Terkait hal tersebut, menurut Ki Hadjar Dewantara, dalam Dari Kebangunan Nasional sampai Proklamasi Kemerdekaan, gagasan pemilihan hari besar tersebut datangnya dari Sukarno. Ki Hadjar menulis, “Hari itu (20 Mei 1908) menurut beliau adalah hari yang patut dianggap hari mulia oleh bangsa Indonesia karena pada hari itu perhimpunan kebangsaan yang pertama, yaitu Boedi Oetomo, didirikan dengan maksud menyatukan rakyat, yang dulu masih terpecah-belah, agar dapat mewujudkan suatu bangsa yang besar dan kuat.”
Jika kita lihat lagi soal Boedi Oetomo, organisasi ini disebut sebagai organisasi pemuda yang menjadi cikal bakal persatuan dan perjuangan masyarakat dalam memperjuangkan kemerdekaan. Namun, benarkah hal tersebut hanya digerakkan oleh para pemuda?

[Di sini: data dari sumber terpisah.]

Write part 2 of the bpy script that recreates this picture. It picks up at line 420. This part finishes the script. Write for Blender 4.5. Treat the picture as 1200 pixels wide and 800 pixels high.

Boedi Oetomo, Pemuda, dan Para Priayi
Organisasi yang merupakan buah gagasan Wahidin Sudirohusodo ini tidak lama kemudian memiliki banyak anggota (total 650 orang). Tambahan anggota merupakan para pemuda terpelajar dari beberapa sekolah lanjutan selain STOVIA. Ketika itu, para pentolan Boedi Oetomo sadar, kemajuan bangsa masih bergantung pada sikap para priayi.
Mereka kemudian menghubungi para priayi, yang ketika itu telah tergugah hatinya, seperti Pangeran Ario Notodirodjo dari Pakualaman dan para bupati dari beberapa kota (Jepara, Demak, Serang, Tuban, Temanggung, Karanganyar, dan Kutoarjo). Selain itu, para pendiri Boedi Oetomo itu juga menghubungi adik-adik R.A. Kartini.
Setelah itu, Boedi Oetomo akan melakukan sebuah kongres. Jumlah anggotanya ketika itu semakin banyak, yaitu 1.200 orang, dengan 700 di antaranya merupakan pejabat dan masyarakat bukan siswa. Dengan begitu, keanggotakan Boedi Oetomo didominasi oleh golongan bukan siswa. Para petinggi Boedi Oetomo kemudian memilih Yogyakarta sebagai tempat kongres pertama.
Dari hal tersebut, tampaklah bahwa meski didirikan para pemuda terpelajar, Boedi Oetomo tidak terlepas dari peran para priayi (golongan tua) dan masyarakat bukan siswa. Boedi Oetomo adalah kesatuan bangsa.